Note: The config= path is only needed for torch.compile. The legacy API (sparse_submanifold_conv3d(feats, coords, shape, weight, bias)) continues to work unchanged for eager execution.

📊 Performance

FlexGEMM demonstrates significant speed improvements over existing baselines.

Test Environment:

• GPU: NVIDIA A100 80GB PCIe
• Software: PyTorch 2.4.1, CUDA 12.0, Triton 3.2.0

Benchmark Results

Note: FlexGEMM achieves ~2× acceleration compared to previous state-of-the-art methods under efficient data formats like FP16 and TF32.

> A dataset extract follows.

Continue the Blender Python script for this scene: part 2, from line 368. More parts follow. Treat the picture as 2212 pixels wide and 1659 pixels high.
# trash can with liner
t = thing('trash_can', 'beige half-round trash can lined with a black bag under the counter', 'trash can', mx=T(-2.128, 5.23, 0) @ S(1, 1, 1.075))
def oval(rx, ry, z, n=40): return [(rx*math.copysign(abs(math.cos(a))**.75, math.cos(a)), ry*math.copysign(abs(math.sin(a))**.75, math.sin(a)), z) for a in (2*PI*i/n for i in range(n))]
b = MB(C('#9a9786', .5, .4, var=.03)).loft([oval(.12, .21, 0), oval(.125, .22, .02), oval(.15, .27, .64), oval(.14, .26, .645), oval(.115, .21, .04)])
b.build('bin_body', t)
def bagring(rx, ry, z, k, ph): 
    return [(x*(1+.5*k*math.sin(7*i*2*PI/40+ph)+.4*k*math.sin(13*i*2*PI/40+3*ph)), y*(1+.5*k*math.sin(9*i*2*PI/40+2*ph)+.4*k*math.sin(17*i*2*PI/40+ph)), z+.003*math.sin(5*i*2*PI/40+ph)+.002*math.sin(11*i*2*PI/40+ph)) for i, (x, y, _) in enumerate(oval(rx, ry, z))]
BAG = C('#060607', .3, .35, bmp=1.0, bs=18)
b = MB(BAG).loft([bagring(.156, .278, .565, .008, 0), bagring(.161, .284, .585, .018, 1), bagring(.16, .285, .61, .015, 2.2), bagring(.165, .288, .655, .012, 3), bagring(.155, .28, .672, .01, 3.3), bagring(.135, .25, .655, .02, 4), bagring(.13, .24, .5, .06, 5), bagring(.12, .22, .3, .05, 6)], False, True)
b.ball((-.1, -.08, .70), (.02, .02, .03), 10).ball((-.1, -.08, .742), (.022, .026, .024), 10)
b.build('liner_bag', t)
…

1. FP16 Precision (Training Speed)

2. TF32 Precision (Training Speed)

3. FP32 Precision (Training Speed)

Performance Summary

• SOTA Speed: Consistently outperforms spconv, torchsparse, and fvdb.
• Scalability: Robust performance across various channel widths (C=64 to C=1024) and resolutions (RES=8 to RES=1024).
• Memory Efficient: Delivers higher throughput without increasing GPU memory overhead.
• Application Ready: Ideal for high-resolution voxelized point clouds, submanifold convolutions, and large-scale 3D networks.

🤝 Contributing

We welcome contributions to make FlexGEMM faster and more robust!

How to help

• Report Bugs: Open an issue describing the bug and how to reproduce it.
• Suggest Features: Have an idea for a new algorithm or optimization? Let us know!
• Submit Pull Requests:
  1. Fork the repository and create your branch from main.
  2. Ensure your code follows the project's style.
  3. Run the tests in the tests/ directory to ensure no regressions.
  4. Open a Pull Request with a detailed description.

We appreciate all contributors who help improve this project!

📜 License

This project is released under the MIT License.